The British government has condemned the death of an indigenous leader in a Nicaraguan prison, demanding an immediate end to what it calls “political persecution” in the Central American nation. The deceased, whose name has not yet been officially released, was a prominent figure from the country’s Atlantic Coast communities and had been detained for months without trial.
This is not a distant conflict over ideology. It is a brutal crackdown on the most vulnerable: indigenous peoples who seek only to protect their land and their way of life. The stark reality is that Nicaragua’s regime, under President Daniel Ortega, has intensified its suppression of dissent since 2018, targeting student activists, journalists, and now indigenous leaders. The UK’s intervention, while welcome, rings hollow for those who have watched this tragedy unfold for years.
Downing Street issued a statement urging the Nicaraguan authorities to release all political prisoners and to halt the “arbitrary detention, torture, and extrajudicial killings” that have become routine. The Foreign, Commonwealth and Development Office stressed that the death in detention was “a direct consequence of a climate of impunity.” But for families like those of the deceased, words offer little comfort when their loved ones are still in graves, without justice.
This incident shines a harsh light on the wider crisis engulfing Nicaragua. Since the protests of April 2018 - which began over social security reforms but spiralled into a demand for Ortega’s resignation - over 300 people have been killed, and hundreds more jailed. The Supreme Court of Justice, packed with loyalists, rubber-stamps life sentences for opponents. The UN Human Rights Council has documented torture, rape, and forced confessions. Yet the international response has been tardy at best.
Where is the strong diplomatic pressure from Europe? Where is the economic leverage? The UK’s call for an end to persecution is necessary, but it must be matched by action: sanctions on senior officials, freezing of assets, and a full review of aid. The days when Britain could lecture other nations on human rights without following through are over. Those who sit in comfortable towns and cities need to understand that their pensions and investments may be funding these abuses. British companies still operate in Nicaragua, and the government must ensure that no British pound props up a regime that starves and kills its own people.

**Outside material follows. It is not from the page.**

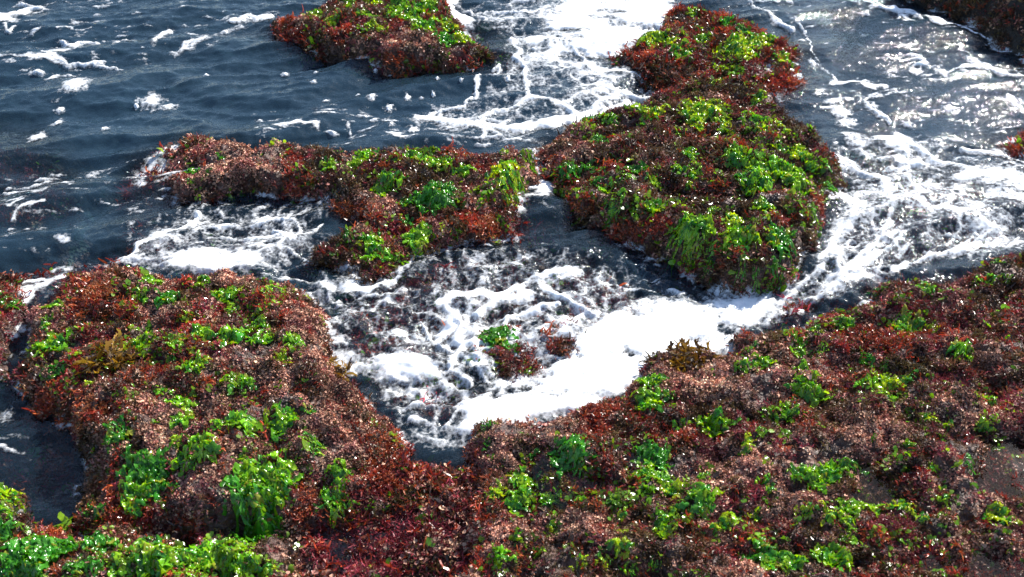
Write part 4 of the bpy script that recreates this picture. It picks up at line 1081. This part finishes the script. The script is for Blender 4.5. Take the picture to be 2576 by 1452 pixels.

This is not just a foreign policy issue but a question of basic human decency. Every death in a cell is a failure. Every silence is complicity. The indigenous leader who died was not a criminal. He was a voice for those who have no say in the corridors of power. His crime was to demand that his community’s rights be respected. That is not extremism. That is democracy.
I have seen the reports from human rights groups. I have read the testimonies of mothers and children whose fathers have vanished into police stations. This is not a dry diplomatic footnote. It is a wound that bleeds across the Atlantic. And Britain - a nation that prides itself on fairness - must apply consistent pressure, not selective outrage.
The dead cannot be brought back. But perhaps his death can serve as a catalyst for real change. Not just a statement from a minister, but a genuine push to hold the persecutors accountable. That means using every tool in the diplomatic box. It means raising the issue at every international forum. It means supporting the brave journalists who risk their lives to document the atrocities.
For the people of Britain, this may seem distant. But in a globalised world, no tragedy is isolated. The same forces that oppress indigenous communities in Nicaragua - greed, power, and fear - exist everywhere. The difference is that here, we have the luxury of protest and a free press. We must use that privilege to amplify the voices of those who are silenced.
The government should waste no time. Every day that passes without action is a day that the regime feels emboldened. Britain must call for an independent investigation into this death and for the immediate release of all remaining political prisoners. Let this be the moment that our words carry weight.